Primarima' nın düzenlediği Yılbaşı Hediye Çekilişi organizsayonuna ben de katılmıştım. Kurallara göre bize kimden hediye geleceğini bilmiyorduk. Geçen hafta daha önce tanımadığım sevgili Nalan' a ben hediyemi yolladım. Bu sayede de bir blogger arkadaşım daha oldu. Benim hediyem de dün sabah geldi. Paketin üzerindeki ismi okudum, bir anlam ifade etmedi. Çünkü çoğumuzu sadece nickleriyle tanıyorum. Paketi heyecanla açtım. İçinden bu şirin melek ve henüz okumadığım Ayşe Kulin'in Türkan' ı çıktı. Tabii bir de not. Hediyemi yollayan bizim Sufi'ymiş yahu. İç dünyamı süsleyen Sufi...
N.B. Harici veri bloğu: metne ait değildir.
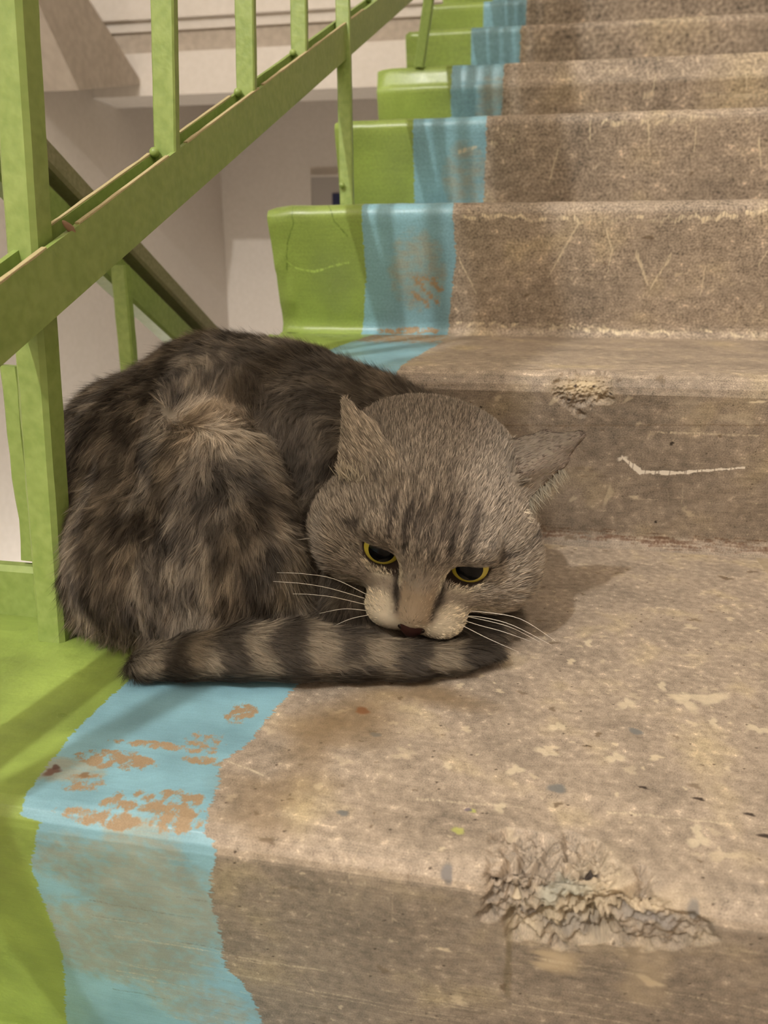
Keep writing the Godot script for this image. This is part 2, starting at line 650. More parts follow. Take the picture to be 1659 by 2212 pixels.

Bloguna yazdım ama buradan da çok teşekkür ederim Dilek. Dünkü sabah şekerim sen oldun. Ben sabah ilk neye sevindiysem, daha doğrusu sabah ilk iş sevinecek birşey bulmalıyım, ben zorlamadan kendiliğinden olduysa tüm günüm öyle geçer. Dün de işte böyle sabahtan tatlı başladı.
Cumartesi akşamı annemlere gittik. Aşure yapmış. Annemin aşuresindeki tadı hiç kimseninkinde bulamıyorum. Ya yıllardır alıştığım için ne bileyim. Gerçi yiyen herkes de bayılıyor. Ben de bugün yapmak istiyordum ama malzemem eksik, yarına kaldı sanırım.
Şimdi kahvaltıya, oradan dip boya için kuaföre, oradan da gezmeye... Gelince turuncu boyunluk göstereceğim size. Siz o arada bu aşureden yiyebilirsiniz.